*Exercise*. Extract, unchanged, every line from the top of the material below through the line with "from mathutils import Vector, Matrix", and no more.

· · · · ·

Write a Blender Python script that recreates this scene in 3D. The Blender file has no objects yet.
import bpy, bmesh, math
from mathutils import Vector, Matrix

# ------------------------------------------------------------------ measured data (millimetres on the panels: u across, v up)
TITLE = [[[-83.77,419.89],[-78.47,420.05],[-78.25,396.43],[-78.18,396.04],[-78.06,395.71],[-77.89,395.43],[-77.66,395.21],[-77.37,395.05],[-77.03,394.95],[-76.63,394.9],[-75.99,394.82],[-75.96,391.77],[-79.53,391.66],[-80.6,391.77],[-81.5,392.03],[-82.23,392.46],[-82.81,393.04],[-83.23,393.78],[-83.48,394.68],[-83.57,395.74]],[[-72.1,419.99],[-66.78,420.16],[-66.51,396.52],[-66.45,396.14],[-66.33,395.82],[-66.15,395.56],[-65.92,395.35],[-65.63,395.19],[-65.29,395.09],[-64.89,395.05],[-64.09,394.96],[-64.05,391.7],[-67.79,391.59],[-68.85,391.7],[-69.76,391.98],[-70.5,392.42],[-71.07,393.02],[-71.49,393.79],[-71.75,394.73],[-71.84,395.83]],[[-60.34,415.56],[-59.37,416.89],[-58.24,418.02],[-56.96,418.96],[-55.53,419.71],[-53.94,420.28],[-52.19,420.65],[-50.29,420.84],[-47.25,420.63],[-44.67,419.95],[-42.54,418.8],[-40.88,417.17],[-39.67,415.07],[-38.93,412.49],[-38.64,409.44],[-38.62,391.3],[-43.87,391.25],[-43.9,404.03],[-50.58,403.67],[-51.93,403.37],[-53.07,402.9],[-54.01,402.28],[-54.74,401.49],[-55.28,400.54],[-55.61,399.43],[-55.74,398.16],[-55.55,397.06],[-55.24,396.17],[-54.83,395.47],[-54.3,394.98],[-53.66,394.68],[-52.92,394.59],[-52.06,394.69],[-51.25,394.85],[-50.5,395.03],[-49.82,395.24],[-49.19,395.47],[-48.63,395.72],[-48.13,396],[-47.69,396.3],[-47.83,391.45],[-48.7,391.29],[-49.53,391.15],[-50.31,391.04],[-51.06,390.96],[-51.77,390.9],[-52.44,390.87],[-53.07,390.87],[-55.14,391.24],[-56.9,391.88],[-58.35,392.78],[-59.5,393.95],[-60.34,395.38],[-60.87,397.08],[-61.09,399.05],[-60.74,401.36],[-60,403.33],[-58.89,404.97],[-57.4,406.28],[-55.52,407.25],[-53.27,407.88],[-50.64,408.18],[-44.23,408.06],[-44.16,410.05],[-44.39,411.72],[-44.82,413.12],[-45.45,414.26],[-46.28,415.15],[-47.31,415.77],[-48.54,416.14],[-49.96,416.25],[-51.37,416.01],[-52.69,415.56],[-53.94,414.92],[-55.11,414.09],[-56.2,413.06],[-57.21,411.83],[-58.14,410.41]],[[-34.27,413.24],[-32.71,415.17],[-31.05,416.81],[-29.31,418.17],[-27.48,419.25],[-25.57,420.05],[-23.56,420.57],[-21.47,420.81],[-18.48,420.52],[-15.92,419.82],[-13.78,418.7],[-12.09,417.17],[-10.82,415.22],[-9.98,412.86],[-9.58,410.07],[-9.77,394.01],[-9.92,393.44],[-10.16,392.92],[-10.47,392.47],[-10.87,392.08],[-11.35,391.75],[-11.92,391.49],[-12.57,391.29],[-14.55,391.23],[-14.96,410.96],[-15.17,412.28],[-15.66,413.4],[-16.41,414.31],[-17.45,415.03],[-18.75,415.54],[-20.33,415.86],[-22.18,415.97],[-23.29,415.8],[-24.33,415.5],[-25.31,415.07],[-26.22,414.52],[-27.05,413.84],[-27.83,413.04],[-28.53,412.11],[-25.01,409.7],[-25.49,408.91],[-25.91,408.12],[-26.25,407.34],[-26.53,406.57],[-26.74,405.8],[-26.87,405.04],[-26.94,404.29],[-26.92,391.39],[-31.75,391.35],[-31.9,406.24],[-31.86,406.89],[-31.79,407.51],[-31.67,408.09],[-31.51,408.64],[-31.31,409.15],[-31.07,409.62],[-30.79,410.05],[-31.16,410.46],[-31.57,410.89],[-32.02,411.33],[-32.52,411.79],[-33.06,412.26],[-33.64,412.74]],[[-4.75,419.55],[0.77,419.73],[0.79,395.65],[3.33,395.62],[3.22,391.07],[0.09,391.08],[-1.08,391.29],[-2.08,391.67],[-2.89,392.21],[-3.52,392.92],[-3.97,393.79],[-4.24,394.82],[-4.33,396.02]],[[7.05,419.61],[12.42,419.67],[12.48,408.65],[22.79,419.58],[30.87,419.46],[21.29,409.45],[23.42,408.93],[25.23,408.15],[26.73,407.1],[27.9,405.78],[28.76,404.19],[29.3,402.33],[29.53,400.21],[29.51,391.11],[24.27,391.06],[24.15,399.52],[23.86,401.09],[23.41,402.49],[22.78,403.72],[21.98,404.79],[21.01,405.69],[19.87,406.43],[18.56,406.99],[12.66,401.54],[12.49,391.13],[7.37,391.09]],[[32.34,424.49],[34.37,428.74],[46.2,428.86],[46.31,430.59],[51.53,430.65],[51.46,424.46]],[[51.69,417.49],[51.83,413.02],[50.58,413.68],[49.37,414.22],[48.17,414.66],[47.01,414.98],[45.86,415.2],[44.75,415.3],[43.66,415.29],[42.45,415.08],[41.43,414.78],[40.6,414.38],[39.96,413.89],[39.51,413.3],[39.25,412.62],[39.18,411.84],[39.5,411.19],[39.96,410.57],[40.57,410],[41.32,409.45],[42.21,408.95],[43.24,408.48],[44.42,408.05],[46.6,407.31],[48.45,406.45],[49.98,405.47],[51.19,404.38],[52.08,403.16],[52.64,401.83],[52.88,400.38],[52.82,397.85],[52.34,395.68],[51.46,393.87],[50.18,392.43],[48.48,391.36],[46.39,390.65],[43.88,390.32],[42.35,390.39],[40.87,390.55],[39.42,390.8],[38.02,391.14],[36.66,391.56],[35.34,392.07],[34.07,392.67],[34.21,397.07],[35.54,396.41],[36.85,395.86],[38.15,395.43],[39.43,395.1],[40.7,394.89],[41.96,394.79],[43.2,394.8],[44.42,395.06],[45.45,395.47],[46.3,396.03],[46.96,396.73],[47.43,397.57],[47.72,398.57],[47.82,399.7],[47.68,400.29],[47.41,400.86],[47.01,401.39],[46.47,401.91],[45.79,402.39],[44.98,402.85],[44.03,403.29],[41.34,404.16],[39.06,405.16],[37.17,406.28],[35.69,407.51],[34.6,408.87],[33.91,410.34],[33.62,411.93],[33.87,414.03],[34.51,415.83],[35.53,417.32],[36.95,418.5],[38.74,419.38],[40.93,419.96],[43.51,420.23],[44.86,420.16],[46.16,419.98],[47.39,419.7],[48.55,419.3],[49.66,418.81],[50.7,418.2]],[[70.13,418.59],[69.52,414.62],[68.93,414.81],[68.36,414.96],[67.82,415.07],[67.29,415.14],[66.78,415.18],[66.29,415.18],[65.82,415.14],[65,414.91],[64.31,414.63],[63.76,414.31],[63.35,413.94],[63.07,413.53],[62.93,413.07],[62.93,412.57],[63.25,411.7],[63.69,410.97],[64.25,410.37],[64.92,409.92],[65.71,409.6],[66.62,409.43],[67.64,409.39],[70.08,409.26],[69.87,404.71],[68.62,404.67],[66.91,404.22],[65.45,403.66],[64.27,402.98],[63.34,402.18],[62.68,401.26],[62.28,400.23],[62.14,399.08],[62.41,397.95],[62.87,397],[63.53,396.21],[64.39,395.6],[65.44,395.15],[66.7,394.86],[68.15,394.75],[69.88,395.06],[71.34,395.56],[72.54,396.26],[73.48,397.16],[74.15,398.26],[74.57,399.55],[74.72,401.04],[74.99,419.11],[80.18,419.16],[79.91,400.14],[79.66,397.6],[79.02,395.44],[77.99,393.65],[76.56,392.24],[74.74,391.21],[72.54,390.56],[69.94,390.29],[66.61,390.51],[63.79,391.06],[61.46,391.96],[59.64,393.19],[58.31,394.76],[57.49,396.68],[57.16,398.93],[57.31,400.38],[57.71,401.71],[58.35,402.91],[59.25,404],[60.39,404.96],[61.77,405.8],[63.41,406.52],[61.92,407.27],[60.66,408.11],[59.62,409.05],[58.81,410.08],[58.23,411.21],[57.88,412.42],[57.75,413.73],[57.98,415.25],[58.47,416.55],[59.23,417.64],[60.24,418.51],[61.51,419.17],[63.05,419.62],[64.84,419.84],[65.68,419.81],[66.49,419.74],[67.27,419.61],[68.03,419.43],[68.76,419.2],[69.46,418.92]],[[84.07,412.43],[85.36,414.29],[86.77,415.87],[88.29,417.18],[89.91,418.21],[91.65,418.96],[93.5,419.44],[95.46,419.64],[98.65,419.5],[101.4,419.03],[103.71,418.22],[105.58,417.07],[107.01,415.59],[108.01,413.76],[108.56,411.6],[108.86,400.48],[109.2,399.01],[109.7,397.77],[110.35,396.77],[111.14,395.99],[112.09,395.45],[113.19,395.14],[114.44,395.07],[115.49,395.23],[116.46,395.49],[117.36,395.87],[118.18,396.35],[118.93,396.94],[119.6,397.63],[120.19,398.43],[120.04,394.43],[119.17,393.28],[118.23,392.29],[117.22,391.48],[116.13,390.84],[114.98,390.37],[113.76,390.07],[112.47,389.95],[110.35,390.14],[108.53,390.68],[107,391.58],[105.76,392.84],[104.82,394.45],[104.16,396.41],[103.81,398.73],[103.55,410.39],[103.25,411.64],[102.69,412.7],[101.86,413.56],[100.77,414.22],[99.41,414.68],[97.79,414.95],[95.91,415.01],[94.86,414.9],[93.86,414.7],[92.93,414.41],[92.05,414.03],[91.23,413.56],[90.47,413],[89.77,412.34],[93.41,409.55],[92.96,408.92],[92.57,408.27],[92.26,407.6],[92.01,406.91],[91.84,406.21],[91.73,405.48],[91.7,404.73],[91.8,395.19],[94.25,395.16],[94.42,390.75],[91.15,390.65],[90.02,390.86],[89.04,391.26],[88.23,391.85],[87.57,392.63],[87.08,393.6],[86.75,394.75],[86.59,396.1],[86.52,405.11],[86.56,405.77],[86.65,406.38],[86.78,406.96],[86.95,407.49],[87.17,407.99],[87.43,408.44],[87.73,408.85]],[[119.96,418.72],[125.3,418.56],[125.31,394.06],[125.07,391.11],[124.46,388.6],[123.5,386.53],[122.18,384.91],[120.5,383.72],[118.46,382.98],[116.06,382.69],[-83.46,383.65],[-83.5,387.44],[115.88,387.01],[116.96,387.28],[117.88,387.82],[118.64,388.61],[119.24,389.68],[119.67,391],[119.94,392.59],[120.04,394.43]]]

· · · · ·

*Full response*.
Write a Blender Python script that recreates this scene in 3D. The Blender file has no objects yet.
import bpy, bmesh, math
from mathutils import Vector, Matrix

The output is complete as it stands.